Nice pictures, houses of all sizes. I especially like the bird/lighthouse one, nice contrast.

Do you really think that the US is so much more diverse than other countries?
I saw a trailer for a movie on tv a few days ago, which started with street scenes. Within one second I thought "This really looks like New Jersey". I was right. :)

LS said...

I am not sure - I think it is very diverse, but also very large. If you don't look at the mass-marketed architecture (McDonalds, etc.), you really have a lot of variety between New York City, Victorian seaside houses, Florida bungalows and New Mexico adobe houses. And don't forget skyscrapers, railroad stations, ice cream stands, and churches. It might not be more than China or Germany, but I think it is more than we usually give America credit for. It is hard to see the houses past the strip malls and recent ugliness sometimes.

Note - in America they say buildings, not houses, for anything bigger than a single-family home. I say houses anyway :)

O.K. said...

I agree that it is diverse. Although I think that there is some common denominator regardless if it is a skyscraper, railroad station, Macmansion or pyramid in Las Vegas that makes it look american, but I'm not sure what it is.

EH said...

Macmansions as you called them have a little bit of Disney-complex, they look alike a "princess house" in Disney movies with all kinds of stuff on them, like bricks, stones, plaster and wood. And if you´re really into it, get a tower!

LS said...

That's it - little cutesy Disney-houses. Obviously they haven't learned that 'more is less', and they mix and match regardless of styles and looks.
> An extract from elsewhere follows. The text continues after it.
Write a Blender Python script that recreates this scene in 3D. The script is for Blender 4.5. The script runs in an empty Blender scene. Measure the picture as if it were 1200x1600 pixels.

On some houses the windows are all misplaced or the wrong size, and the lack of window trims is so ugly too. Just wait until I start talking about landscaping and (the lack of) gardens around McMansions.

O.K. said...

I'm not sure it's a "disneyesque" quality I associate with american architecture in general. PP, any thoughts on the subject?

LS said...

I didn't mean all architecture, only the Mcmansions are Disney-esque, or "prettified".

O.K. said...

Haha, "prettified"! There's a word I like.

LS said...

Or its antagonist, "uglified". I am afraid that sometimes prettification leads to uglification, at least here among the McMansions.